By Devraj Urs (Guest Writer)
Even 66 years after Independence, our administrative culture retains the imperial distrust of local governments.
It is universally recognised that for ensuring people’s participation in governance and holistic development, the best instrumentality is local government. So when Parliament passed the 73rd Constitution Amendment Bill on December 23, 1992 to enshrine the essential features of panchayats in the Constitution, this was hailed as historic. But where do our panchayats stand 20 years after becoming institutions of self-government?
A big issue before the founders of the Constitution was whether to make panchayats constitutional bodies or not. Even though Mahatma Gandhi was the strongest advocate of panchayats, to his utter dismay, panchayats found a mention only in the Preamble. It took another 43 years for panchayats to find a place in the Constitution.
A general feeling remains that panchayats are marginalised constitutional bodies. The main reason is political. When a political party is out of power, it swears by panchayats; once it is in power, it seeks to weaken the panchayati raj. Here, what has been the role played by the Congress?
Three years before the party’s inception, Viceroy Ripon’s local government resolution (1882) set the stage for the idea of selfgovernment, not only local but national as well. The Congress firmly and continuously fought for local government, till India won independence. The All India Congress Committee worked hard to make village panchayats really self-governing, endowed with real powers. From 1920 to 1947, under Gandhiji’s leadership, gram swaraj was at the centre stage of political discourse. Yet, when India got Independence, Congress paid mere lip service to panchayati raj.
Jawaharlal Nehru coined this term, panchayati raj. Between 1957 and 1964, he fought to establish panchayati raj on a firm footing, almost like a crusader, with support from trusted lieutenants like S K Dey. He also knew that his party did not, by and large, share his enthusiasm for giving powers to the panchayats, that the opposition against decentralisation of power was very strong within the Congress. After his death, the ministry for panchayati raj and cooperation was abolished in 1966 at one stroke, without even a whimper of protest.
Then in 1977 when the Left Front came to power in West Bengal, local government got a leap forward. E M S Namboodiripad was a great inspiration for the West Bengal Marxist party leadership, to implement a new generation of panchayati raj. The former Kerala chief minister’s vision was “to make a radical change in the very concept of democracy and adopt what is called four-pillar democracy”. He fully supported Ram Manohar Lohia’s idea of chowkhamba raj – across village, district, state and Union.
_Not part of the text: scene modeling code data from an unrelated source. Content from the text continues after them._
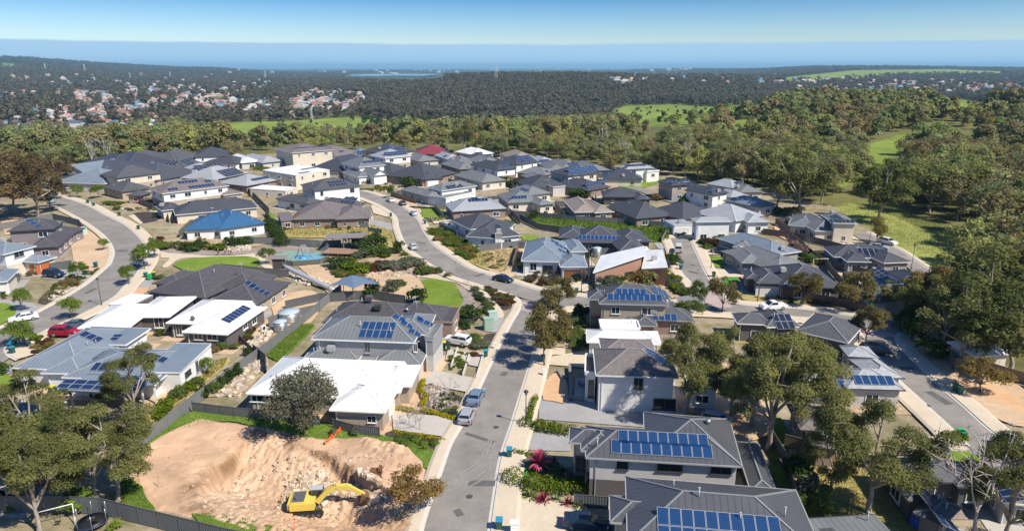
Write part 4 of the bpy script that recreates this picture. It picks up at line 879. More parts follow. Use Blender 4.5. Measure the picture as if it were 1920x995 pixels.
pch('garden_bed', ROCKBED, [(620,470),(700,466),(800,480),(860,500),(850,512),(760,506),(640,508),(610,490)], [(300,450),(480,445),(480,462),(300,468)], [(1220,480),(1265,505),(1300,545),(1310,565),(1270,565),(1230,530),(1210,505)], [(1040,600),(1090,612),(1105,650),(1050,650),(1030,640)],
    [(370,745),(430,690),(490,664),(500,690),(430,750)], [(90,545),(160,530),(150,548),(100,572),(60,568)], [(850,510),(885,500),(955,530),(940,530)], [(215,375),(260,372),(290,384),(255,394),(225,388)], [(450,690),(560,580),(575,590),(500,660)])
pch('garden_bed', MULCH, [(905,538),(925,545),(960,558),(965,568),(950,580),(938,575),(920,556)], [(908,628),(940,628),(925,655),(908,650)], [(800,730),(850,738),(868,748),(862,782),(820,768)], [(722,812),(760,806),(835,826),(838,838),(800,852),(725,828)], [(70,568),(100,540),(165,532),(150,555),(95,580)], [(250,400),(300,398),(300,410),(262,418)], [(160,498),(185,498),(195,508),(170,515)])
# lawns
pch('lawn', LAWN, [(0,568),(22,572),(30,582),(20,598),(-20,612),(-40,580)], [(770,392),(825,391),(830,402),(800,408),(776,404)], [(1322,482),(1352,482),(1362,496),(1332,500)], [(1240,410),(1246,414),(1250,424)], [(-20,700),(20,706),(28,738),(-20,742)], [(498,400),(512,402),(525,438),(505,440)], [(976,442),(1006,442),(1008,452),(978,452)], [(1080,474),(1104,474),(1104,482),(1080,482)],
    [(1800,824),(1850,838),(1880,862),(1790,864),(1765,840)], [(1440,875),(1470,872),(1480,905),(1455,910)], [(1240,335),(1226,346),(1190,356),(1160,350),(1180,344)], [(1430,780),(1470,790),(1470,850),(1440,860)], sm=True)
pch('lawn', TURF, [(963,868),(1000,858),(992,895),(962,910)], [(1345,519),(1378,519),(1384,534),(1352,534)])
pch('dry_grass_bank', DRYGRASS, [(300,760),(400,680),(430,672),(420,690),(330,760),(270,800),(255,790)])
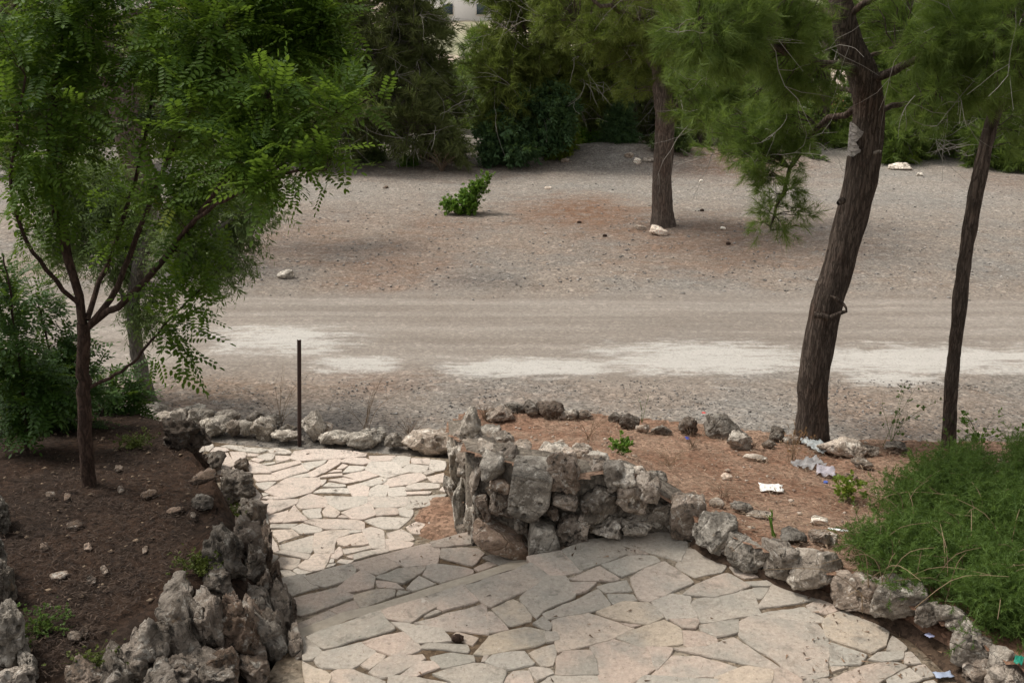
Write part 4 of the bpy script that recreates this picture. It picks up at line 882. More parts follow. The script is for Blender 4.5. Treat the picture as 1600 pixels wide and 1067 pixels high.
fpine('dark drooping pine with bare grey lower twigs at the far left edge of the lot', 26.5, (668,240), 24, [(560,60,100,80,-.5),(650,50,70,80,.3),(590,150,100,60,-.8),(530,190,70,60,-1.0),(640,200,60,35,-1.2),(690,160,40,60,0),(560,-50,130,70,0),(700,230,40,22,-1.4,900)], 430, M_NEEDLE_D, twigs=110, lean=-40)
fpine('olive green pine with hanging boughs in the middle of the far edge', 27.0, (868,232), 20, [(820,50,75,70,-.5),(890,70,80,70,0),(790,130,60,60,-.8),(850,150,70,50,-.3),(930,130,60,60,.5),(780,190,40,40,-.8),(840,-50,120,70,0)], 420, M_NEEDLE_O, twigs=60)
fpine('greyish open pine full of dead twigs between the broadleaf shrub and the lone pine', 29.0, (985,232), 20, [(960,110,70,60,0),(910,180,50,50,-.5),(1000,160,60,50,.4),(1050,190,50,45,0),(960,-20,120,60,.5)], 300, M_NEEDLE_D, twigs=90)
fpine('shadowy pine just right of the lone pine at the far bank', 28.5, (1100,238), 22, [(1100,120,80,70,0),(1160,170,70,60,-.4),(1060,150,50,60,.3),(1130,40,110,70,.5),(1190,210,50,30,-.8)], 340, M_NEEDLE_D, twigs=40)
fpine('low green pine behind the curved trunk of the big pine', 30.0, (1290,262), 18, [(1290,235,60,30,-.8),(1220,220,50,30,-.5),(1340,225,50,32,0),(1320,60,70,50,1.5),(1230,70,80,60,1.5)], 300, M_NEEDLE, twigs=25)
fpine('fresh green pine on the far bank between the two right trunks', 27.5, (1420,258), 20, [(1420,150,70,70,0),(1400,220,60,40,-.8),(1460,200,50,50,-.5),(1470,90,70,70,.6),(1400,60,70,60,.6)], 360, M_NEEDLE, twigs=40)
fpine('broad green pine at the far bank right of the slim trunk', 26.5, (1570,268), 22, [(1580,170,70,80,0),(1530,120,50,70,.4),(1590,245,60,30,-1.0),(1540,225,35,40,-.6),(1640,120,70,90,.4),(1560,30,100,60,.8)], 380, M_NEEDLE, twigs=40)
fpine('dense dark pine behind the leafy tree at the far left', 27.0, (440,245), 22, [(440,130,80,80,0),(380,170,70,70,.4),(470,210,60,50,-.5),(330,120,80,90,.6),(420,30,110,80,.5),(250,170,80,80,1.0)], 340, M_NEEDLE_D, twigs=30)
fpine('pine at the far left end of the lot behind the shaded saplings', 25.0, (90,262), 26, [(60,140,90,90,0),(140,190,70,70,.5),(10,220,60,50,-.5),(180,80,100,80,.5),(30,40,100,70,.5)], 300, M_NEEDLE_D, twigs=30)
GR = 'pines of the second row beyond the bank'
for (bx, y, bl, lf, lab) in [(740,38,[(760,90,50,50),(730,150,60,60),(800,200,60,40),(690,190,70,50),(640,120,40,60)],M_NEEDLE,'green pine seen through the gap beside the dark drooping pine'),
    (1000,40,[(1000,120,110,60),(920,150,80,60),(1080,150,80,60),(1000,40,120,60)],M_NEEDLE_D,'dusky pine of the second row straight behind the lone pine'),
    (1180,41,[(1180,110,90,60),(1140,170,60,50),(1130,60,90,50)],M_NEEDLE_O,'olive pine of the second row left of the house gap'),
    (1450,40,[(1450,140,110,70),(1360,110,50,50),(1540,150,80,70),(1450,50,120,60),(1380,200,40,40)],M_NEEDLE,'leafy green pine of the second row right of the big trunk'),
    (520,39,[(520,130,110,80),(450,90,90,70),(590,180,70,60),(520,50,110,60)],M_NEEDLE_D,'dark pine of the second row behind the leafy crown'),
    (300,38,[(300,130,110,90),(200,170,90,80),(340,60,110,70),(100,110,100,80)],M_NEEDLE_O,'olive pine of the second row at the left'),
    (1620,38,[(1600,130,100,90),(1660,80,100,80)],M_NEEDLE,'green pine of the second row at the right border')]:
    fpine(lab, y, (bx, 205), 14, [(*b, 0) for b in bl], 280, lf, per=12, twigs=15, scale=(1.1, 1.8))

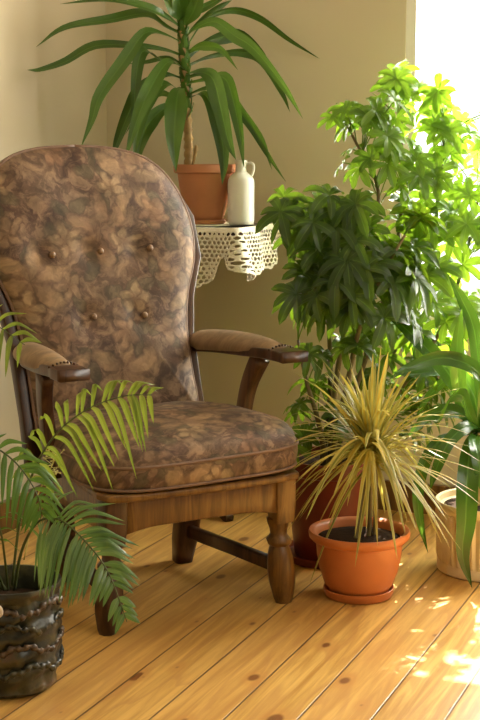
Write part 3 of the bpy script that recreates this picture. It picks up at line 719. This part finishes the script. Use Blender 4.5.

Besides Nehru, the only Congress prime minister who took a bold step for the sake of panchayati raj was Rajiv Gandhi. During his tours, he realised that the district administration was non-responsive and even cruel at times, because ‘it was unrepresentative’. This encouraged him to introduce the 64th Constitution Amendment Bill on May 15, 1989 to give panchayats constitutional status. But the irony is that when the Congress came to power in Karnataka, it sought to subvert panchayati raj there. Hardly any Congressruled state has been a pioneer in devolving power to the panchayats, except Digvijay Singh conducted the first elections as per the 73rd Amendment in Madhya Pradesh in 1994.
After Rajiv Gandhi, the Congress took up panchayati raj only in 2004 when the UPA came to power, by creating the ministry of panchayati raj. Under Mani Shankar Aiyar’s leadership, this ministry generated ideas and programmes at the state level and below to make panchayats the ‘institutions of self-government’, and created a new momentum towards decentralised governance. Still, one continues to see political leaders try to subvert the decentralisation of power, and one is reminded of M L Dantwala’s observation that whatever may be their rhetoric, politicians are scared of the emergence of rival political forces.
When political parties of all hues do not believe in local government, who is the happy lot? The bureaucracy – officers from the village level to the highest level. The bureaucracy has been subverting the ideals of local government since 1882. And even after 66 years of Independence, our administrative culture remains deeply mired in the imperial model of governance, retaining their distrust of local governments. The ‘collector-BDO-gram sevak raj’ continues to this day.
In 1995, i conducted a study of Shadnagar in Andhra Pradesh where Nehru had inaugurated the first panchayat in south India on October 11, 1959. I asked why panchayats were not working. An old guard said: “The officials worked against giving power to the non-officials, especially the people’s representatives from the villages. In this they were hand in glove with state-level politicians.” Hardly anything has been done to change this mindset of the bureaucracy and of political leaders in the country and, therefore, panchayati raj remains a pipe dream.
The inability of the panchayati raj institutions to become institutions of self-government is not hard to explain. As Annie Besant said prophetically in 1917 in Calcutta, “Tie up a baby’s arms and legs, and then leave it to teach itself to walk. If it does not succeed, blame the baby. The free baby will learn equilibrium through tumbles; the tied-up baby will become paralysed, and will never walk.”